As readers of this blog may be aware, I do like to reflect on the ordinary moments of eating today. This is about the mundane, the close at hand, the banal, and all as a way to help us understand contemporary identity, place, and belonging. In Perth, the banal often means the suburban, which is the dominant lifestyle here. The suburbs sprawl from north to south, peeling along the coast for kilometres on end, hemmed in by the ocean to the west and the scarp to the east. This is the ordinary as it manifests here.

I think there are lots of reasons why the close at hand matters. It might not only be the challenge of thinking about what is immediately around us, but it might also have to do with what we can afford, the idea of the normal, and the celebration of those moments that go unnoticed. The glue of life, the substance that binds it together like flour or egg or sometimes rice, is the everyday, and, it is worth celebrating for that reason alone.

A lot of my everyday takes place at a local university, where I do some teaching in an arts department. I am on campus four days a week, and, besides my desk at home (where I am writing to you from) it is the place I am most often in. There are a number of food options that are on campus or nearby, including international food courts with Japanese, Malaysian (2 kinds), Lebanese, Italian, Chinese, fish and chips, and, an American burger place; cafes that look out across the river with birds flocking and boats crowding the immediate view; and there are places at the university itself. This last group includes a tavern, a number of food trucks, a couple of student dominated clusters, and, a club for faculty only. There is also a café at the library, where I often refuel, because of location and selection.

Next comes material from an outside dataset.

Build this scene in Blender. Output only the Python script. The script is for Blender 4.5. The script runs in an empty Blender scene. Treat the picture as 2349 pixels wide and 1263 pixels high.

I will often catch up with students or staff at the library café, Quobba Gnarning. I do not drink coffee, and, I usually only have one cup of tea each day. But, I do not offer that digression up out of piousness, but simply to point out that when I ‘meet for a coffee’ I am often drinking something else. Quobba Gnarning has recently put milo on the menu, and, I think my students are pleasantly surprised when they discover that it is my hot beverage of choice. It helps them comes to terms with authority, which is, I think, one of the major changes between school and university. I am not there to discipline them, at least not in the way they have come to expect, but rather to educate them within a discipline, which is to say cultivate a way of thinking that comes with a sense of tradition.

The other day, there I was catching up with a prospective honours student, having ordered a milo. In his twenty two year old wisdom, he was having a long mac (no judgement). And, out of the corner of my eye I spied something that I had not seen in the cake cabinet before. As you will have guessed, this was a strawberry lamington. It must be said, that this is not my preferred flavour of lamington. That would belong to the classic chocolate one, but decked out with a thin layer cream and raspberry jam in the middle. Nevertheless, I persisted. I did what any university lecturer, and someone willing to lead by example, would do. I ordered the strawberry lamington to go with my milo. I had to show my student what was ahead of him if he continued to study at such a venerable institution.


The lamington itself was disappointing – the icing was a little chewy, and not in a desirable ‘this has Q’ kind of way, but more that it had been in the fridge a little long. The sponge was fair enough and the flavour rock solid gold. It succeeded in nostalgia factor despite making me a little sick and without the need to get another one for a long while. And yet, it brought with it a certain comfort, if not joy, that in the small break in the day one could holiday in the return of youth and celebrate something so ordinary. That is not a bad outcome for $2.90 not matter the day.